The university is often perceived as an environment of free thought, action and speech; in this sense, students are expected to reflect upon ideas and should not be assaulted by them.
The Chronicle of Higher Education reported Congressman Anthony D. Weiner (D-N.Y.) is seeking the immediate termination of nontenured Columbia University assistant professor Joseph A. Massad, for preaching anti-Israeli and anti-Semitic sentiments to students. Massad, who teaches Arab politics for the Middle East and Asian Languages and Cultures department, is accused of verbally assaulting a Jewish student -- a former Israeli Defense Forces soldier -- with the question: “How many Palestinians have you killed?”
Congressman Weiner, said Massad hurdled the classroom ethical line between discussion and hate. He has requested the university to terminate Massad as a symbol of academic intolerance for hateful teaching practices.
With word of a so-called “Salem Witch Hunt"-like atmosphere abundant within many university Middle East studies programs across the county, Massad’s current ordeal represents an ideal case study about the debate of how thick or thin the academic ethical line should be in the university classroom when analyzing Middle East policy.
The university should investigate the situation, empathize with both sides and make a university-sponsored decision about how best to proceed. If Massad is guilty of aiming hateful remarks at the students in his classroom, the university administration should punish him up to, and including, immediate termination.
If the professor’s thoughts, actions and speeches are declared acceptable by the university and the academic community, America must ask herself why the university atmosphere has become insensitive to anything other than the status-quo? Since the threat of terrorism affects everybody around the world, the intellectual potential inherent in studying the social, political, religious and family practices of the billions of people living throughout the Middle East is important to national security. As a result, universities must support and protect the Middle Eastern studies professors teaching within their boundaries.

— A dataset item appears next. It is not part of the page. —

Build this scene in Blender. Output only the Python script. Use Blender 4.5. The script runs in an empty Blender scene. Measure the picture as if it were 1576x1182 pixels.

To do so, universities should train professors in sensitivity and adopt “no-tolerance” policies aimed at curbing the human tendency to hate unlike or perceptually different others.
On the other hand, Massad’s situation brings to light student tolerance of receiving unfamiliar, unlikable or disagreeable information. University students, and all people everywhere, should take hateful information with a “grain of salt.” As reasonable consumers of diverse information, everyone is responsible for how he or she responds to difficult life interpretations. Whether in the university classroom or on Capitol Hill, ethical standards are often difficult to define.
All professors should be beware; The university environment does not support the use of verbal force to change a student’s mind. Great teachers teach change instead of preach change, and they do so without projecting their hate upon the students in their classroom.